One Bay Street pro said Kilborn -- which created the
geological model and compiled the resource calculations for
Busang, based on Bre-X's data -- must shoulder some of the
blame for the disaster.

"I reckoned if there was any question technically, it would
have surfaced, and there was no hint of that from Kilborn," he
said. "If there was any question as to the integrity of the
information, they would have picked it up. So that always gave
me confidence."

(Strathcona's report indicates Bre-X executives and Kilborn
were aware last fall of a report by an Australian lab showing
alluvial gold in Bre-X's samples from Busang. That would
indicate the gold came from a different site.)

But the analyst also has harsh words for his own profession.

"There is too much pressure put on analysts to churn out
positive reports because corporate finance sees the possibility
of a financing in the works," he said.

What's more, the influx of young mining analysts into the
business has diluted the quality of research, he reckons.

"The quality of work that some people produce is terrible. It's
rubbish, absolute rubbish.
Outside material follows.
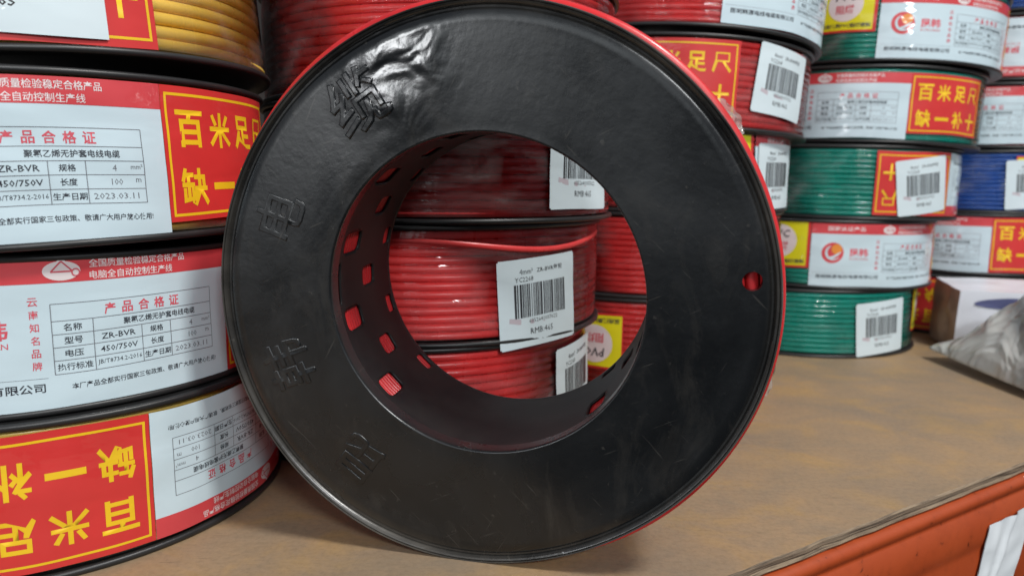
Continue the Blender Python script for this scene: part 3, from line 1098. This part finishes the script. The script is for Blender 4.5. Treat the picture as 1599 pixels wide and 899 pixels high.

Many of these analysts on the Street
have simply not had the experience in the industry to be able to
judge the problems that a company might have."

Other pros question the ethics of a securities industry that
allows analysts to buy the very stocks they promote in their
own research reports.

The analyst quoted above, for instance, confirms that he
bought Bre-X in 1995 -- at about $6, pre-split -- and held it
right through mid-1996, when he sold out in the $25 range.
During this time, he issued a series of buy recommendations
on the stock.

Analyst Vic Lazarovici of New York's Smith Barney takes a
dim view. Canada's junior mining sector "has the feel of an
insider's game," he said. "I've seen brokers buy stock and then
(have their in-house analyst) write a report on it. It does not
provide confidence in a transparent and fair market."